Interestingly this separation of labour from the product of the labour is a creeping phenomenon across many sectors. Deliveroo, Uber, Amazon Warehouse workers, academics (increasingly) and many others. The increasing  separation of labour from the output of labour is in danger of making the cost of labour invisible.

Funding by its very nature is payment for the product of labour, it is output focused and project based.  Increases in funding – as we currently understand it – will create more outputs, but it will not address the fundamental problem of the absence of an effective labour market for those who work in the arts sector.  The absence of a market for labour identifies the arts and culture sector as an extractive economy – everybody has to work all the time to produce stuff but there are no structured rewards for the work (so the price of labour is close to zero) only occasional rewards for some of the stuff,  which can then become priceless at a later point in the value chain.

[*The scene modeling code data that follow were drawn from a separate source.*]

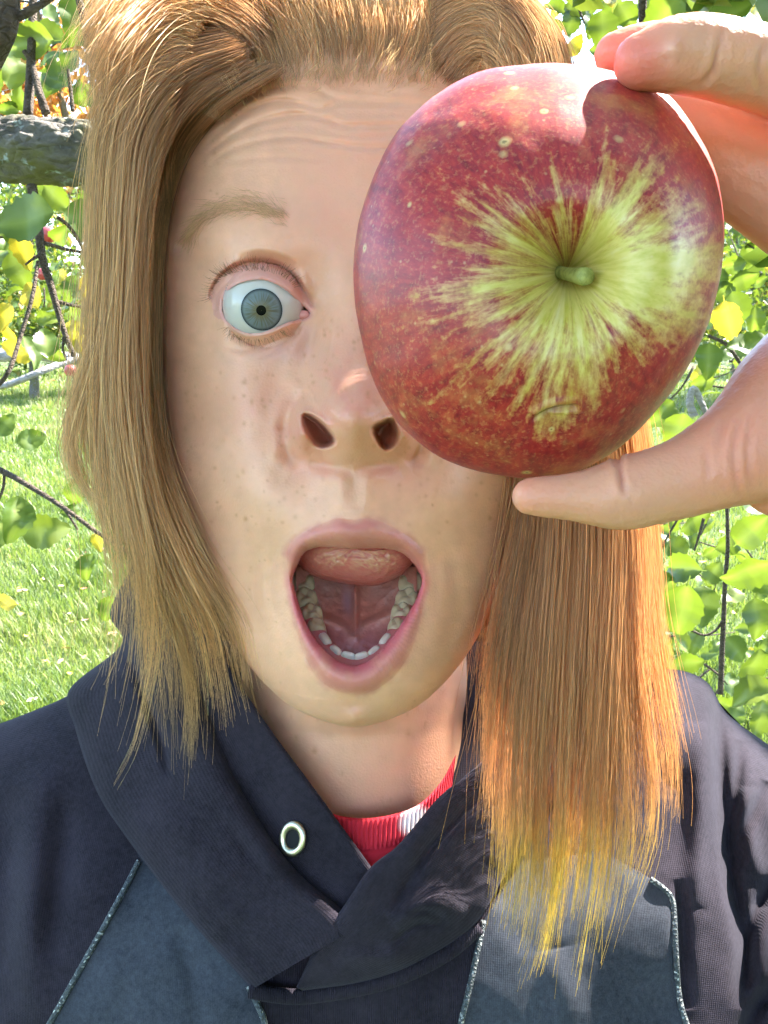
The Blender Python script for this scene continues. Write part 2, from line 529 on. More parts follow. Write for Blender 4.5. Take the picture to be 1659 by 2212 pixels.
def limb(root, pts, r0, r1, mat, name='branch', n=90, seg=40, lump=0.12):
    """thick branch with an uneven, knobbly skin"""
    P = np.array(pts, float)
    q = spline(P if P.shape[1] == 3 and P[0, 1] < 50 and False else PX(P[:, 0], P[:, 1], P[:, 2]), n)
    rad = np.linspace(r0, r1, n)
    v, f = tube(q, rad, seg)
    cen = np.vstack([np.repeat(q, seg, 0), q[:1], q[-1:]])
    rr_ = np.r_[np.repeat(rad, seg), rad[0], rad[-1]]
    k = fbm(v / r0 * 1.3, 4, 6) * lump + fbm(v / r0 * np.array([3.0, 7, 7]), 4, 8) * lump * 0.5 + 0.35 * lump * np.clip(np.abs(fbm(v / r0 * np.array([2.2, 5, 5]), 3, 18)) * 4, 0, 1)
    v = cen + (v - cen) * (1 + k)[:, None]
    return part(name, W(v), f, mat, root, root)
def leaf_cloud(name, root, centers, n, spread, size, mat, seed, flat=0.0, parent=None):
    """many small leaves round given centres, one mesh"""
    rg = np.random.default_rng(seed)
    C_ = np.asarray(centers)
    i = rg.integers(len(C_), size=n)
    p = C_[i] + rg.normal(size=(n, 3)) * np.asarray(spread)
    d = rg.normal(size=(n, 3)); d /= np.linalg.norm(d, axis=1)[:, None]
    e = rg.normal(size=(n, 3)); e -= d * (d * e).sum(1)[:, None]; e /= np.linalg.norm(e, axis=1)[:, None]
    nn = np.cross(d, e)
    s = size * rg.uniform(0.65, 1.2, n)[:, None]
    V = np.stack([p - d * s, p - d * s * .3 + e * s * .52 + nn * s * .12, p + d * s * .45 + e * s * .45 + nn * s * .1, p + d * s * 1.05 - nn * s * .1, p + d * s * .45 - e * s * .45 + nn * s * .1, p - d * s * .3 - e * s * .52 + nn * s * .12], 1).reshape(-1, 3)
    o = np.arange(n)[:, None] * 6
    Fq = np.vstack([o + np.array([0, 1, 2, 3]), o + np.array([0, 3, 4, 5])])
    g = part(name, V, Fq, mat, parent or root, root, smoothed=False, attrs={'rnd': np.repeat(rg.random(n), 6)})
    g['kind'] = 'stuff'
    return g

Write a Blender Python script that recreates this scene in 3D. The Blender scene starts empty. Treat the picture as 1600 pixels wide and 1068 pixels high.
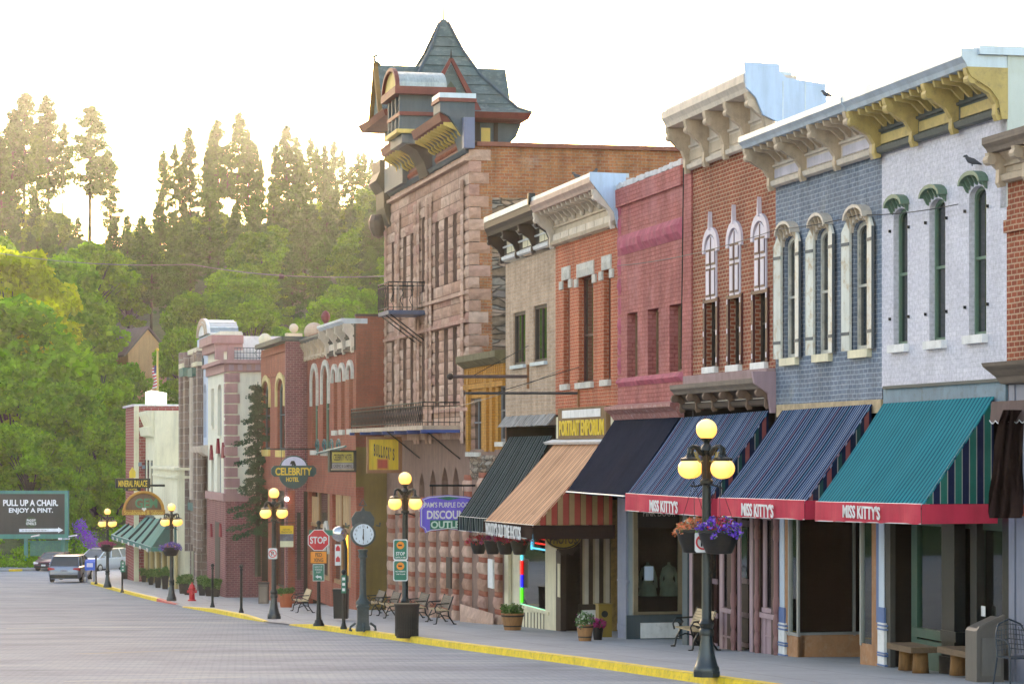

The  sector is built on the structural exploitation of the people labouring in the sector, with the price of labour kept very close to zero.  It is this systematic exploitation that creates the experience and practice  of disrespect.

So, the next Minister for Culture needs to recognise that  the key policy action is the creation of an effective, regulated market for labour,  that guarantees an income stability for all people working in the sector.  Taking this action will require respect – and a great deal of courage and imagination.

Interestingly the next biggest theme after Access, Respect and Income, was Environment. This is about the wider context of the arts sector, and is clearly related to the top three, particularly Respect. This contains calls for rent control, affordable housing, single tier health care, childcare, copyright enforcement, changes to education policy and others. From a policy point of view none of the identified changes require increases in Funding. They do require a very different political vision of society and citizens rights.

These observations on the first pass at thematic coding require additional analysis and I will produce a third and final blog on this.  At this point what this data seems to suggest is that the Funding argument is a distraction. The key policy action is to design a mechanism to create an effective labour market for people working in the arts and culture sector. This involves consideration of ending false self employment, reforms to the taxation of people in the sector, effective access to welfare, and some form of basic income. The second action is to  reform  the housing and property market and healthcare.

Funding as it is currently understood cannot address the issues of Respect, Access and Income, and it is possible that the current design of funding tools serves to perpetuate the situation in which the work becomes invisible, driving the cost of labour down to zero.